In May, JNIM attacks across the three junta-led countries killed more than 850 people, including security forces, up from an average of 600 deaths in previous months, according to the Armed Conflict Location and Event Data (ACLED) project.

Experts told The Arab Weekly that JNIM is shifting from primarily attacking rural areas and aims to control more territory around urban centers while asserting political dominance throughout the Sahel.

“The recent attacks point [to] a concrete effort to encircle Sahelian capitals, aiming for a parallel state stretching from western Mali to southern Niger and northern Benin,” Mucahid Durmaz, senior Africa analyst at risk intelligence group Verisk Maplecroft, told the newspaper.

The group was particularly busy July 1, when it attacked two Malian Army positions in the central part of the country and five western Army positions, and on border posts with Mauritania and Senegal. It also attacked Kayes, capital of the Kayes region, which accounts for about 80% of Mali’s gold production. The militants also targeted police stations, government buildings and industrial sites. That day, Katiba Macina, a JNIM faction, struck industrial and mining sites in Bafoulabé along a major logistical and trade corridor.

Although the Malian Armed Forces killed 80 militants in the July 1 battles, “the scale, synchronization and breadth” of JNIM’s operation highlighted its “increasingly sophisticated coordination capabilities,” wrote analysts with The Soufan Center.

On August 1, JNIM ambushed a convoy of Russian Africa Corps mercenaries in Mali’s Mopti region with machine guns and grenade launchers, killing at least three mercenaries and wounding several more.

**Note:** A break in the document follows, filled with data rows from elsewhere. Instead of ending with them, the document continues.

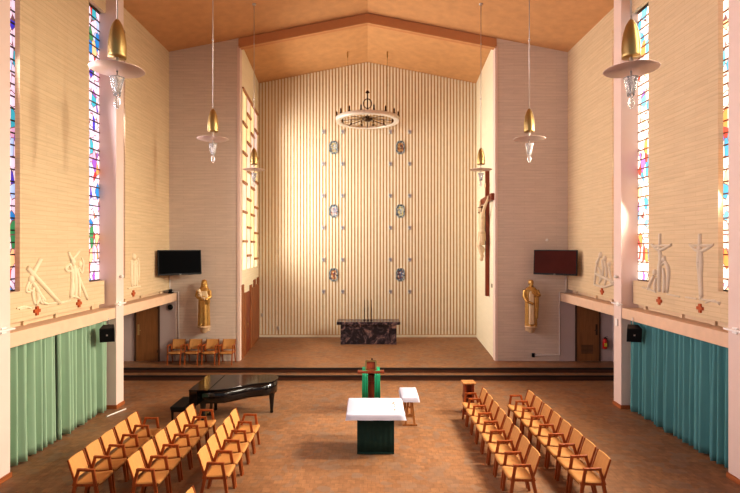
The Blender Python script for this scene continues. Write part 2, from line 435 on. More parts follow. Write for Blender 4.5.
# chancel window (left): staggered panes
def chw(Y, s=-1, off=0): return s*(CW0+(Y-FY-.2)*(CW1-CW0)/(BY-FY-.1)-off)
winN += 1
e = bpy.data.objects.new('window_%d' % winN, None); COL.objects.link(e); e['kind'] = 'structure'
ys = [17.62, 18.52, 19.42, 20.32, 21.22]
ZC0, ZC1 = 3.45, 10.0
fr = MB(); hb = MB()
for ci in range(4):
    ya, yb = ys[ci], ys[ci+1]
    st = 1.07; zz = [ZC0]; z = ZC0+(.5 if ci % 2 else 1.0)*st*(.7 if ci == 3 else 1)
    while z < ZC1-.25: zz.append(z); z += st
    zz.append(ZC1)
    for a, b in zip(zz, zz[1:]):
        g = MB(); g.hexa([(chw(ya, off=.01), ya+.04, a+.03), (chw(yb, off=.01), yb-.04, a+.03), (chw(yb, off=.01), yb-.04, b-.03), (chw(ya, off=.01), ya+.04, b-.03)],
                         [(chw(ya, off=.03), ya+.04, a+.03), (chw(yb, off=.03), yb-.04, a+.03), (chw(yb, off=.03), yb-.04, b-.03), (chw(ya, off=.03), ya+.04, b-.03)])
        g.build('pane', 'ch%d' % random.choice([0, 1, 1, 2, 2, 3, 4]), e)
        hb.hexa([(chw(ya, off=0), ya, b-.04), (chw(yb, off=0), yb, b-.04), (chw(yb, off=0), yb, b+.04), (chw(ya, off=0), ya, b+.04)],
                [(chw(ya, off=.1), ya, b-.04), (chw(yb, off=.1), yb, b-.04), (chw(yb, off=.1), yb, b+.04), (chw(ya, off=.1), ya, b+.04)])
    
for y in ys:
    fr.hexa([(chw(y), y-.04, ZC0), (chw(y), y+.04, ZC0), (chw(y), y+.04, ZC1), (chw(y), y-.04, ZC1)],
            [(chw(y, off=.055), y-.04, ZC0), (chw(y, off=.055), y+.04, ZC0), (chw(y, off=.055), y+.04, ZC1), (chw(y, off=.055), y-.04, ZC1)])
fr.build('window_frame', 'chancel', e); hb.build('ledge_bars', 'oak', e)
# stepped wood panelling below with a door in it
pm = MB(); tops = [2.95, 2.62, 2.9, 2.55, 2.8, 2.66, 2.95, 2.72, 2.98]
yy = 17.56
for i, t in enumerate(tops):
    w = .47
    if i not in (2, 3):
        pm.hexa([(chw(yy, off=.0), yy, PZ), (chw(yy+w), yy+w, PZ), (chw(yy+w), yy+w, t), (chw(yy), yy, t)],
                [(chw(yy, off=.05), yy+.012, PZ), (chw(yy+w, off=.05), yy+w-.012, PZ), (chw(yy+w, off=.05), yy+w-.012, t), (chw(yy, off=.05), yy+.012, t)])
    yy += w
struct(pm, 'trim_9', 'panelling')
def door(idx, fn, handle):
    pass
e = bpy.data.objects.new('door_1', None); COL.objects.link(e); e['kind'] = 'structure'
dm = MB(); ya, yb = 17.56+.94, 17.56+1.88
dm.hexa([(chw(ya), ya+.01, PZ), (chw(yb), yb-.01, PZ), (chw(yb), yb-.01, 2.6), (chw(ya), ya+.01, 2.6)],
        [(chw(ya, off=.03), ya+.01, PZ), (chw(yb, off=.03), yb-.01, PZ), (chw(yb, off=.03), yb-.01, 2.6), (chw(ya, off=.03), ya+.01, 2.6)])
dm.build('door_leaf', 'redwood', e)
hm = MB(); hm.tube([(chw(ya+.1, off=.05), ya+.12, 1.25), (chw(ya+.1, off=.09), ya+.12, 1.27), (chw(ya+.1, off=.09), ya+.12, 1.45), (chw(ya+.1, off=.05), ya+.12, 1.47)], .012); hm.build('door_handle', 'gold', e)

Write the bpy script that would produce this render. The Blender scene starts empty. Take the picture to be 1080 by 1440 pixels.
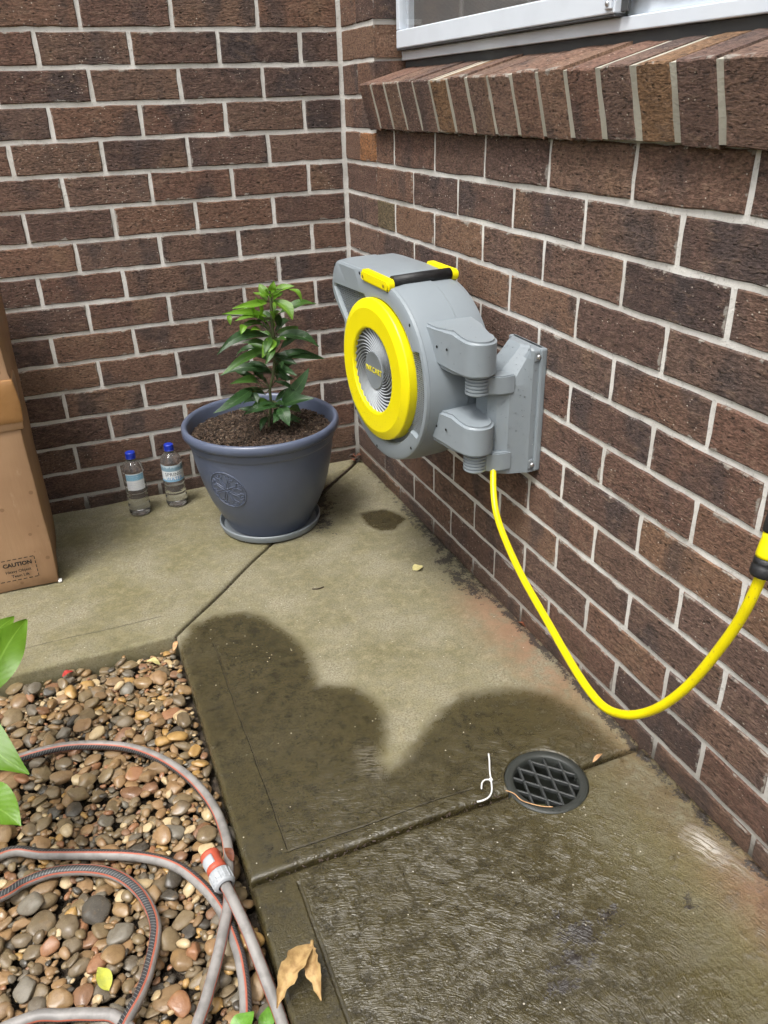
import bpy, bmesh, math, random
import numpy as np
from mathutils import Vector, Matrix, noise as mnoise

# ------------------------------------------------------------------ camera, sky, sun, exposure
scene = bpy.context.scene
COL = scene.collection
R_ = math.radians
cam_d = bpy.data.cameras.new('camera'); cam = bpy.data.objects.new('camera', cam_d); COL.objects.link(cam)
cam_d.sensor_fit = 'HORIZONTAL'; cam_d.sensor_width = 36.0
cam_d.lens = 36.0 * 1116.38 / 1080.0
cam_d.clip_start = 0.05; cam_d.clip_end = 800
CAMP = Vector((-0.86468, -2.41224, 1.11089))
right = Vector((0.92489346, -0.37934145, -0.02592569))
down = Vector((-0.19603207, -0.41731039, -0.88736884))
fwd = Vector((0.32579673, 0.82580391, -0.46033074))
m = Matrix.Identity(4)
for i in range(3):
    m[i][0] = right[i]; m[i][1] = -down[i]; m[i][2] = -fwd[i]; m[i][3] = CAMP[i]
cam.matrix_world = m
scene.camera = cam

SUN_EL, SUN_AZ = 66.0, 234.0      # azimuth: compass angle of the sun, 0 = +Y, clockwise
world = bpy.data.worlds.new('World'); scene.world = world; world.use_nodes = True
wn = world.node_tree; wn.nodes.clear()
wo = wn.nodes.new('ShaderNodeOutputWorld'); bg = wn.nodes.new('ShaderNodeBackground')
sky = wn.nodes.new('ShaderNodeTexSky'); sky.sky_type = 'NISHITA'; sky.sun_disc = False
sky.sun_elevation = R_(SUN_EL); sky.sun_rotation = R_(SUN_AZ)
sky.air_density = 1.0; sky.dust_density = 6.0; sky.ozone_density = 1.0
hsv = wn.nodes.new('ShaderNodeHueSaturation'); hsv.inputs['Saturation'].default_value = 0.22
wn.links.new(sky.outputs[0], hsv.inputs['Color']); wn.links.new(hsv.outputs[0], bg.inputs['Color'])
bg.inputs['Strength'].default_value = 0.125
wn.links.new(bg.outputs[0], wo.inputs[0])
sun_d = bpy.data.lights.new('sun', 'SUN'); sun = bpy.data.objects.new('sun', sun_d); COL.objects.link(sun)
sun_d.energy = 1.5; sun_d.angle = R_(18); sun_d.color = (1.0, 0.97, 0.92)
az, el = R_(SUN_AZ), R_(SUN_EL)
sdir = Vector((math.sin(az) * math.cos(el), math.cos(az) * math.cos(el), math.sin(el)))
sun.rotation_euler = (-sdir).to_track_quat('-Z', 'Y').to_euler()
vs = scene.view_settings
vs.view_transform = 'Standard'; vs.look = 'None'; vs.gamma = 1.0; vs.use_curve_mapping = False
vs.exposure = 0.85

cy = scene.cycles
cy.use_adaptive_sampling = True; cy.adaptive_threshold = 0.035; cy.adaptive_min_samples = 12; cy.use_denoising = True
cy.max_bounces = 7; cy.diffuse_bounces = 2; cy.glossy_bounces = 2; cy.transmission_bounces = 6; cy.transparent_max_bounces = 8; cy.caustics_reflective = False; cy.caustics_refractive = False
random.seed(7); rng = np.random.default_rng(7)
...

In Burkina Faso, JNIM has increased pressure on administrative and population centers and commune capitals throughout the year. Its attacks on Burkinabe commune centers are on pace to result in nearly as many fatalities in 2025 as in 2023 and 2024 combined, ACLED reported. JNIM attacks on Burkinabe provincial capitals in 2025 are on pace to more than double the number of fatalities from 2023 and 2024 combined.

“The shifting focus to commune and provincial centers indicates an effort to increase pressure on these politically sensitive and ‘harder’ targets,” Karr wrote.

Many of the attacks in Burkina Faso were near the Malian border. They exposed the limits of the Sahelian juntas’ air support and underscored JNIM’s tactical adaptations as it sometimes remained in seized towns for hours without facing air or drone strikes. One JNIM video showed its fighters using stolen 14.5-mm anti-aircraft guns to force Burkinabe air support to retreat from Djibo.

“An increase in attacks on more politically sensitive population centers highlights that the state cannot protect the population, which leads local leaders to negotiate with JNIM to protect their communities,” Karr wrote. “JNIM has besieged population centers across the Sahel to attain these local agreements over the last several years.”

JNIM is led by Iyad Ag Ghali, a Tuareg and former Malian diplomat. Analysts believe the group might have several thousand fighters, mostly young men and boys who lack economic opportunities. It seeks to impose its harsh interpretation of Islamic law in the Sahel. Although JNIM is affiliated with al-Qaida, its approach in the region is similar to the Islamic State group’s efforts in Syria.

In some areas, JNIM has imposed strict dress codes, banned music and smoking, ordered men to grow beards, and prevented women from being alone in public areas. According to Yvan Guichaoua, a senior researcher at the Bonn International Centre for Conflict Studies, this interpretation of Islam clashes with how the religion is normally practiced in communities under JNIM control.

“These practices are clearly breaking from established practices and certainly [are] not very popular,” Guichaoua told the BBC. “But whether it’s attractive or not, also depends on what the state is able to deliver, and there has been a lot of disappointment in what the state has been doing for the past years.”